Do not make any drastic changes as this will definitely cause the buds to drop. You could try setting it in a pebble tray. Fill a shallow tray with pebbles, add water to just below the top of the pebbles. Set the container on the pebbles, make sure it is above the water and not sitting in the water. Keep the water topped up as it evaporates. Also, here are some general care tips for gardenia, maybe you will see something helpful there. Good luck!

Gardenias are finicky, and any change of location or humidity or sun can set them back, so do not be too surprised if it suffers some initial shock from being moved.

In general, bright light is essential, but avoid direct mid-day sun in the summer. It may summer outside when temperatures are settled, place it in a bright location out of direct sun, in dappled light all day or in gentle morning sun. Buds that turn black and drop, and bottom leaves that are yellowed are sure signs that gardenias aren't getting enough light.

For flower buds to form and thrive, night temperatures need to be between 60-65F. During the day, temperatures should be 70-75F. A very constant, even temperature within these ranges is required or buds will drop. Also avoid drafts or moving the plant. Simply moving the plant often causes bud drop, as may any imbalance in the growing conditions.

Keep the soil evenly moist (but not sopping wet)at all times except in winter when watering should be reduced slightly to compensate for the seasonally slower growth.

Fertilize regularly but lightly during active growth periods (spring and summer) with a water soluble fertilizer for acid loving plants according to the label instructions. Check the label also to make sure it includes micronutrients or "minors" to assure a broad based supply of minerals.

Gardenias are very susceptible to spider mites, which can distort the buds and cause leaves to yellow and drop. Look on the undersides of the leaves for tiny black specks and whitish webbing. If necessary, use an insecticidal soap spray according to the label instructions to control these, be sure to repeat to control subsequent generations and treat all surfaces of the plant. Washing the plant with a spray of tepid water can also help rinse them away.

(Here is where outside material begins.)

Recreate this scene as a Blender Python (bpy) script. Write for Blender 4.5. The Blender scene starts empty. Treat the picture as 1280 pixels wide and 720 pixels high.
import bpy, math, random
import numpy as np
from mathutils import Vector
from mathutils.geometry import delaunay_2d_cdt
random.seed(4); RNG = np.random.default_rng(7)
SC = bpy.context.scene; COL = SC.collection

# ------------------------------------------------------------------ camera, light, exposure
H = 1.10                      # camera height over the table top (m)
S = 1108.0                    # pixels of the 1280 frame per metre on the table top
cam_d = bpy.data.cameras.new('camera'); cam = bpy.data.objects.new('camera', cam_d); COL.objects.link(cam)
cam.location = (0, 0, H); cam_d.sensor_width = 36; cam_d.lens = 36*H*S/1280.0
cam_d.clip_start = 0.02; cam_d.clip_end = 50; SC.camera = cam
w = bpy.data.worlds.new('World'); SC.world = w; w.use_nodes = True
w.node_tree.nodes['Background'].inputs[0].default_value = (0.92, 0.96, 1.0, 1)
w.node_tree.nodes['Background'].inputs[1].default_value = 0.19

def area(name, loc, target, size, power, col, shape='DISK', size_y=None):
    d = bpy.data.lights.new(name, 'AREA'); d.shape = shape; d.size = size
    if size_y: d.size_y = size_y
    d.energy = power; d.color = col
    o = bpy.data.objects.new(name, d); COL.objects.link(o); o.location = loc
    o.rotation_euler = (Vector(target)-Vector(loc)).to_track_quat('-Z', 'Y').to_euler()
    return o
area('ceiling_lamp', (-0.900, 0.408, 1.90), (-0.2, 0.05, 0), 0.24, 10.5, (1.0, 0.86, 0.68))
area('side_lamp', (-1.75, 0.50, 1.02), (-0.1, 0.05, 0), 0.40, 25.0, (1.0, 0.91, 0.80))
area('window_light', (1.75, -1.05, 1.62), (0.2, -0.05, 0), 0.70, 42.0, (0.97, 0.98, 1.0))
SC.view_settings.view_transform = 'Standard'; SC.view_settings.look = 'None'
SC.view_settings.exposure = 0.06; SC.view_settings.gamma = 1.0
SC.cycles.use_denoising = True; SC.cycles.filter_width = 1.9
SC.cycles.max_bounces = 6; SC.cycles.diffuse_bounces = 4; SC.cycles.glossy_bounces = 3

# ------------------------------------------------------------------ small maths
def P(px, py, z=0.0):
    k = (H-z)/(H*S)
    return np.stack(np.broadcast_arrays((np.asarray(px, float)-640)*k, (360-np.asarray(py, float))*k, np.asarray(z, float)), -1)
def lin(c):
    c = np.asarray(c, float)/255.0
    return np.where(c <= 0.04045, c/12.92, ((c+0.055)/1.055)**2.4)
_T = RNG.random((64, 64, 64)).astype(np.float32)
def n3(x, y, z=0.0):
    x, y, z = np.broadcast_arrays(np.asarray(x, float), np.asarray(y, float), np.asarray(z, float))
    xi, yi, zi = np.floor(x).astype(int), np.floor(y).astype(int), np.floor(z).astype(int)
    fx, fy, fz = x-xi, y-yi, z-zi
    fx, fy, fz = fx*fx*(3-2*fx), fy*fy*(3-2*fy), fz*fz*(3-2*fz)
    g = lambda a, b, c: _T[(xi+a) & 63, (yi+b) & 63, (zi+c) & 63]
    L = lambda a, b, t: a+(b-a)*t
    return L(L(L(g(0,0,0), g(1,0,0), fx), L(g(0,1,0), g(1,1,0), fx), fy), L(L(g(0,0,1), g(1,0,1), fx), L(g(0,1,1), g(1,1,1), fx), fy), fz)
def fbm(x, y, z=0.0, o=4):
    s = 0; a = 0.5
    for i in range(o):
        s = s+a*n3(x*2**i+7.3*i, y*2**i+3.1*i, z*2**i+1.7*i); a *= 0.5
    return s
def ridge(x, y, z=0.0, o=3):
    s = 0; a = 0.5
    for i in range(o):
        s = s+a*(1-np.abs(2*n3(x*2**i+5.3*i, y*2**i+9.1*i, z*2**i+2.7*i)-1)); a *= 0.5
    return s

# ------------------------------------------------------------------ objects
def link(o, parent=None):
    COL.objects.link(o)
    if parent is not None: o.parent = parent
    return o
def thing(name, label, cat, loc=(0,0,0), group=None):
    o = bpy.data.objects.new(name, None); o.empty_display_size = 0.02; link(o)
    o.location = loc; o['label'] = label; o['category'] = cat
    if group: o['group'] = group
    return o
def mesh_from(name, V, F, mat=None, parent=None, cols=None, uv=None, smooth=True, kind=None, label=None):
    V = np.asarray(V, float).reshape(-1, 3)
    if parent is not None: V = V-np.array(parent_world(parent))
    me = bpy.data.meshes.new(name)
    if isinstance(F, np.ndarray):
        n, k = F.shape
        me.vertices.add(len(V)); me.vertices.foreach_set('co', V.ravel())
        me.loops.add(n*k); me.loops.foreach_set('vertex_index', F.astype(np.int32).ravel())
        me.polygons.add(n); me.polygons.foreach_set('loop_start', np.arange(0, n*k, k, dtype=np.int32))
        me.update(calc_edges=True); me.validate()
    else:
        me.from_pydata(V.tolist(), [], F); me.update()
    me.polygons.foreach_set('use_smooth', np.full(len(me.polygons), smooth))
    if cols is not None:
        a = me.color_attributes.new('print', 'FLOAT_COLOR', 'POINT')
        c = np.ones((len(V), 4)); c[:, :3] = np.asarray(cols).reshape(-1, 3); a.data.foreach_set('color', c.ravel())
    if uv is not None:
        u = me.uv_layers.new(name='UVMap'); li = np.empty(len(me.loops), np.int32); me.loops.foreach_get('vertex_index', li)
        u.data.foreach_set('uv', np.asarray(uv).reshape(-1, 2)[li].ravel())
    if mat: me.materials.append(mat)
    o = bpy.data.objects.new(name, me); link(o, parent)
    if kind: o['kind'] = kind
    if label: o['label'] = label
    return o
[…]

Routine misting with water helps raise the humidity and consequently discourages spider mites but it is better to set it on a humidity tray of pebbles and water or use a humidifier especially during the winter heating season when indoor air is very dry.

Finally, yellow leaves can be a natural occurance since the old leaves normally turn yellow and fall off, or could indicate inadequate light, or can signal insufficient water or even the use of hard water. Leaf drop can also be caused by improper soil pH (gardenias require 5 to 5.5 pH - on the acid side) or a nutrient deficiciency.

As you can see, these are not easy plants. Occasionally we get lucky and a gardenia will thrive. If not, don't take it personally, they are very difficult.